▶ [Given request]: Quote the listing in full, exactly as given, minus any pictures.
* * * * * * *
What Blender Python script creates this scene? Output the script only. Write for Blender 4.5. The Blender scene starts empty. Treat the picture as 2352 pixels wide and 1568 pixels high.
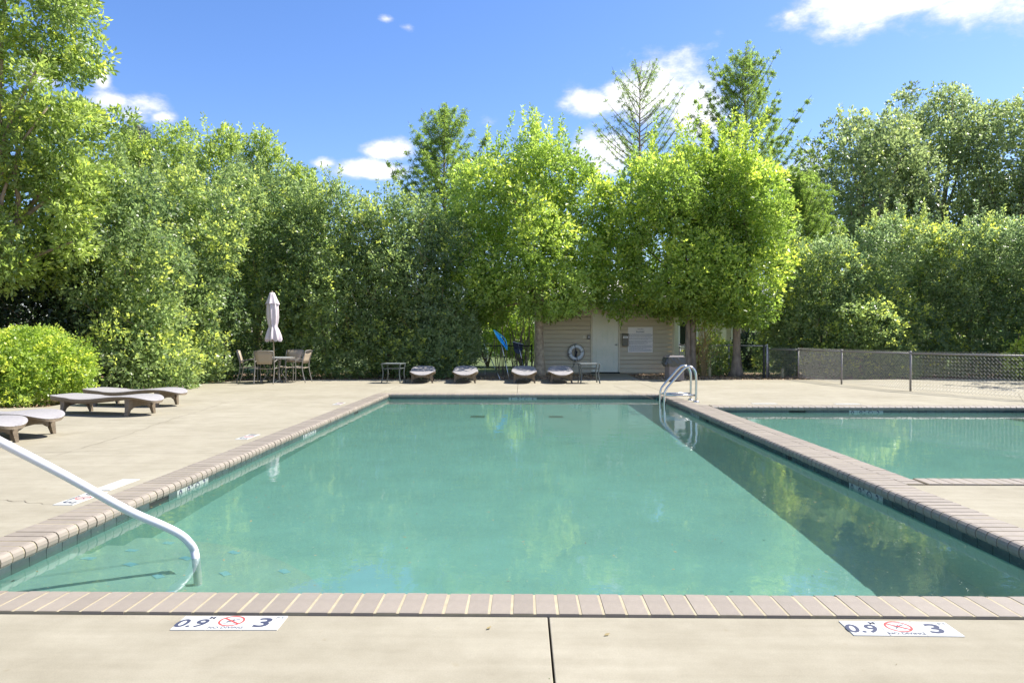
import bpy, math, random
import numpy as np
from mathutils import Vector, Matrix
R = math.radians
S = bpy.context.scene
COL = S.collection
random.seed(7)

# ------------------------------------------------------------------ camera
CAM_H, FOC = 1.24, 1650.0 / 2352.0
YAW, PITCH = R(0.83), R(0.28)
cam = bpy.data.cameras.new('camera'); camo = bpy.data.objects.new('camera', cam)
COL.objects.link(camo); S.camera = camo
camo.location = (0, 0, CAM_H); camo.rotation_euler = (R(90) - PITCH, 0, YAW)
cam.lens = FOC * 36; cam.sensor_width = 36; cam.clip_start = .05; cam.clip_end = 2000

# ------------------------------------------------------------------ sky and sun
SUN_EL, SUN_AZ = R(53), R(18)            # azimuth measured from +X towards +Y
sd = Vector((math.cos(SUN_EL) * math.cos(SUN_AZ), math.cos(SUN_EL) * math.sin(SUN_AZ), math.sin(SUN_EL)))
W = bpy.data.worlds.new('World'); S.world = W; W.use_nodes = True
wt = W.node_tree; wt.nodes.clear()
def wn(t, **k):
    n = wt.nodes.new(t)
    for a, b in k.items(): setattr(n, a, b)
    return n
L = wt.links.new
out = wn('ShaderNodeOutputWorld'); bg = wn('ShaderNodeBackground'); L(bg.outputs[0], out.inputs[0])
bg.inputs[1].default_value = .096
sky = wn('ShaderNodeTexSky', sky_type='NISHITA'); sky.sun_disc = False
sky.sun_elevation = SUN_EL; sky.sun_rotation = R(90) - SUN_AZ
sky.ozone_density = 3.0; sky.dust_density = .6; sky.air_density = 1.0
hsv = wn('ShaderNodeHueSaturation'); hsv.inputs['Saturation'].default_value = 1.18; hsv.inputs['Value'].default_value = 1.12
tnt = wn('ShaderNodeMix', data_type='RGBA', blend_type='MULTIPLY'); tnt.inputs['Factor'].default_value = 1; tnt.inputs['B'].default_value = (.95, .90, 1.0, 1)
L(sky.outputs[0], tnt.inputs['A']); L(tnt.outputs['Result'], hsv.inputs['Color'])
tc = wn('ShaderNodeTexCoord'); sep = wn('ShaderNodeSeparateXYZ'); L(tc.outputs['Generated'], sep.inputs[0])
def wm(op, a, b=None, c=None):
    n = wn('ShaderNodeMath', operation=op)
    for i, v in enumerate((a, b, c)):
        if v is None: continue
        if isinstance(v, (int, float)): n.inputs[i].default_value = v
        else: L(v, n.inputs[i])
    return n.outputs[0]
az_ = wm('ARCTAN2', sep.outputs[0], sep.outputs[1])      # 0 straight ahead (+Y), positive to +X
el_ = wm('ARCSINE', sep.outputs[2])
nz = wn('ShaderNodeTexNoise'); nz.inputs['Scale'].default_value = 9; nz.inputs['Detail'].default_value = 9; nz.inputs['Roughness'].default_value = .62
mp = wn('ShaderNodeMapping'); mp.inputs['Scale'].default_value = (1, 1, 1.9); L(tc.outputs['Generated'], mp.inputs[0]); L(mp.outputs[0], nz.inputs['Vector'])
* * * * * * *
▶ [Result of this exercise]:
What Blender Python script creates this scene? Output the script only. Write for Blender 4.5. The Blender scene starts empty. Treat the picture as 2352 pixels wide and 1568 pixels high.
import bpy, math, random
import numpy as np
from mathutils import Vector, Matrix
R = math.radians
S = bpy.context.scene
COL = S.collection
random.seed(7)

# ------------------------------------------------------------------ camera
CAM_H, FOC = 1.24, 1650.0 / 2352.0
YAW, PITCH = R(0.83), R(0.28)
cam = bpy.data.cameras.new('camera'); camo = bpy.data.objects.new('camera', cam)
COL.objects.link(camo); S.camera = camo
camo.location = (0, 0, CAM_H); camo.rotation_euler = (R(90) - PITCH, 0, YAW)
cam.lens = FOC * 36; cam.sensor_width = 36; cam.clip_start = .05; cam.clip_end = 2000

# ------------------------------------------------------------------ sky and sun
SUN_EL, SUN_AZ = R(53), R(18)            # azimuth measured from +X towards +Y
sd = Vector((math.cos(SUN_EL) * math.cos(SUN_AZ), math.cos(SUN_EL) * math.sin(SUN_AZ), math.sin(SUN_EL)))
W = bpy.data.worlds.new('World'); S.world = W; W.use_nodes = True
wt = W.node_tree; wt.nodes.clear()
def wn(t, **k):
    n = wt.nodes.new(t)
    for a, b in k.items(): setattr(n, a, b)
    return n
L = wt.links.new
out = wn('ShaderNodeOutputWorld'); bg = wn('ShaderNodeBackground'); L(bg.outputs[0], out.inputs[0])
bg.inputs[1].default_value = .096
sky = wn('ShaderNodeTexSky', sky_type='NISHITA'); sky.sun_disc = False
sky.sun_elevation = SUN_EL; sky.sun_rotation = R(90) - SUN_AZ
sky.ozone_density = 3.0; sky.dust_density = .6; sky.air_density = 1.0
hsv = wn('ShaderNodeHueSaturation'); hsv.inputs['Saturation'].default_value = 1.18; hsv.inputs['Value'].default_value = 1.12
tnt = wn('ShaderNodeMix', data_type='RGBA', blend_type='MULTIPLY'); tnt.inputs['Factor'].default_value = 1; tnt.inputs['B'].default_value = (.95, .90, 1.0, 1)
L(sky.outputs[0], tnt.inputs['A']); L(tnt.outputs['Result'], hsv.inputs['Color'])
tc = wn('ShaderNodeTexCoord'); sep = wn('ShaderNodeSeparateXYZ'); L(tc.outputs['Generated'], sep.inputs[0])
def wm(op, a, b=None, c=None):
    n = wn('ShaderNodeMath', operation=op)
    for i, v in enumerate((a, b, c)):
        if v is None: continue
        if isinstance(v, (int, float)): n.inputs[i].default_value = v
        else: L(v, n.inputs[i])
    return n.outputs[0]
az_ = wm('ARCTAN2', sep.outputs[0], sep.outputs[1])      # 0 straight ahead (+Y), positive to +X
el_ = wm('ARCSINE', sep.outputs[2])
nz = wn('ShaderNodeTexNoise'); nz.inputs['Scale'].default_value = 9; nz.inputs['Detail'].default_value = 9; nz.inputs['Roughness'].default_value = .62
mp = wn('ShaderNodeMapping'); mp.inputs['Scale'].default_value = (1, 1, 1.9); L(tc.outputs['Generated'], mp.inputs[0]); L(mp.outputs[0], nz.inputs['Vector'])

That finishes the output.